Escrito pelo moçambicano Mia Couto, A Confissão da Leoa não é o que se possa chamar de tradicional literatura estrangeira – se considerarmos como estrangeira as narrativas eurocêntricas e estadunidenses com as quais temos mais contato. Também não é uma literatura folclórica, apesar de se utilizar de lendas para desfiar os fios de sua narração. Trata-se de um tipo ambíguo, peculiar e familiar ao mesmo tempo, o que faz desse livro um objeto mais interessante para quem passeia por suas páginas.
A narrativa é simples, direta. Porém, as frases curtas e cheias de sutileza trazem significados tão densos e proporcionalmente fáceis de assimilação. A história é básica: um povoado esquecido está sob o ataque de furiosos leões – que mesmo destroçando corpos, somente de mulheres, pelo caminho, jamais são vistos. Para resolver o pânico, um caçador de nome Antônio Baleiro é chamado pelo ambicioso e covarde prefeito. Porém, Antônio já é conhecido dessas terras e deixou um passado amoroso enterrado vivo nesse lugar de sonâmbulos e aparentes autômatos humanos.
Uma trama que, se por vezes é contada de modo arrastado, compensa o leitor com uma alegoria do homem, da mulher, da sociedade e das relações mais básicas que construímos e destruímos por meio do poder da convivência. É esse mundo tão real e metafórico que faz do livro uma denúncia não didática dos abusos ao corpo e ao ser feminino, uma vingança do matriarcado que, de forma voraz e silenciosa, se rebela e destrói os venenos da masculinidade.
A Confissão Da Leoa é a alternância de relatos, os diários de Antônio Baleiro, o caçador, e Mariamar, a filha morta de uma terra cultivada por tradições bárbaras e patriarcais. Mia Couto, entretanto, deixa as revelações mais estarrecedoras para o final da história, uma estrutura quase que folhetinesca. Ao entregar a cereja do bolo no no término da festa me parece que o autor se se apressou em dar explicações que poderiam ter sido desdobradas se tivessem acontecido antes. Algumas das revelações, inclusive, são fechamentos de questões que sequer foram abertas.

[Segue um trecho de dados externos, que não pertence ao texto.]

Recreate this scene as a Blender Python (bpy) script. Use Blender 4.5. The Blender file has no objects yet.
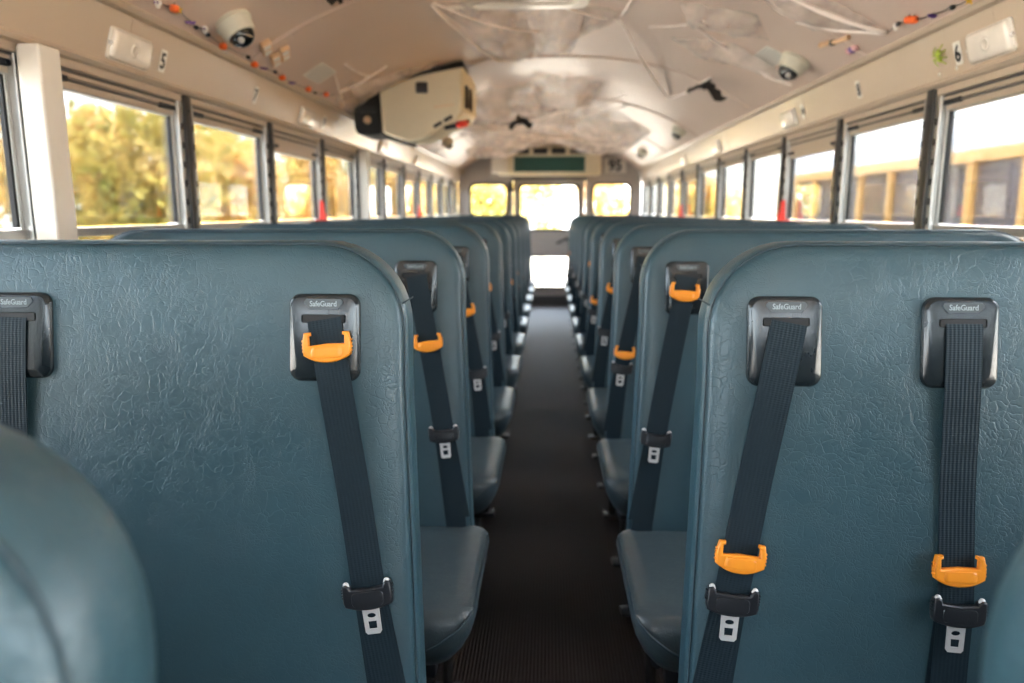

Escrito como uma narrativa oralizada, o livro é um realismo fantástico que confronta o leitor - duvidoso de todo o misticismo folclórico que colore a narrativa, um leitor afogado na própria realidade material e que, por conta da naturalidade com a qual o livro é contado, passa também a duvidar da fantasia que é, quase sempre em sua completude, a literatura. Precisamos vestir de verossimilhança, pura e crua, uma narrativa para que ela seja considerada por nós como algo crível (?). A frase anterior não era uma pergunta, mas pode ser lida como tal.
A resposta, dizem várias teorias literárias, afirma que sim, precisamos. Minha recomendação, porém, é ler A Confissão da Leoa como a mais pura vertente do real, com todas as indignações possíveis que possamos e devamos ter frente aos horrores do subjugamento feminino.